Hotel registration for the Columbus annual meeting is about 5 percent ahead of last year, though a clearer picture of potential attendance will emerge in the next 30 to 60 days, Floyd said.

In addition to prayer for revival in America and a deepened commitment to the Great Commission, Floyd said another feature of the Columbus annual meeting will be a Wednesday afternoon panel discussion on “The Supreme Court and Same-Sex Marriage: Preparing Our Churches for the Future.”

The Supreme Court likely will render its monumental decision on marriage during the week of the convention or the week before or after, Floyd pointed out, so there is “a real need to prepare our churches for whatever happens.”

The panel will include Russell Moore, president of the SBC’s Ethics & Religious Liberty Commission; R. Albert Mohler Jr., president of Southern Baptist Theological Seminary; and three others to be selected for the interview-type discussion that Floyd will lead.

The presidents of the SBC’s six seminaries will give their reports during the convention’s Tuesday morning session, Floyd also noted. “I want Southern Baptists to see what all of our seminaries are doing. It’s really what our churches are doing through the ministries of our seminaries” by sending 18,000 students this year to prepare for service in and through Southern Baptist churches and entities.

But Columbus, spiritual awakening and the Great Commission regularly spring forth whenever Floyd speaks at a church, a state convention or a meeting such as the Association of State Baptist Publications.

“[A] mighty awakening … has to be preceded with a strong movement of personal revival, church revival” that “requires us to operate in clear agreement, visible union and extraordinary prayer,” Floyd said. “God has always blessed it. There has never been a great movement of God that is not first preceded by the extraordinary prayer of God’s people, biblically or historically.”

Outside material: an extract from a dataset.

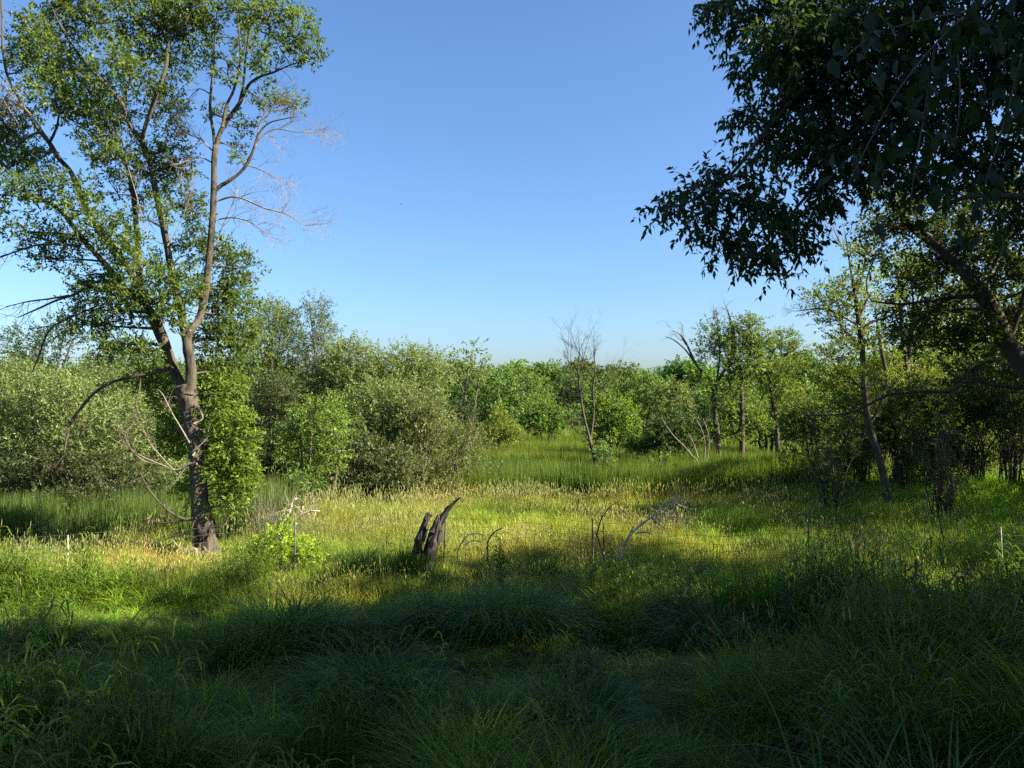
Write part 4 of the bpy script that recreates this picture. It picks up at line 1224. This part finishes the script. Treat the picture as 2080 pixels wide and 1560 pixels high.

The Columbus annual meeting, he said, will be “a national gathering of Southern Baptists to pray for the next great move of God in America and to reach the world for the Gospel of Jesus Christ.

“We’re going to petition the God in heaven” to pray about things “we always wring our hands about,” from baptisms and giving to America’s moral decline and the world’s lostness.

“Why don’t we call on God?” Floyd said. “Why don’t we just go on and pray about it? And ask the Lord God in heaven.”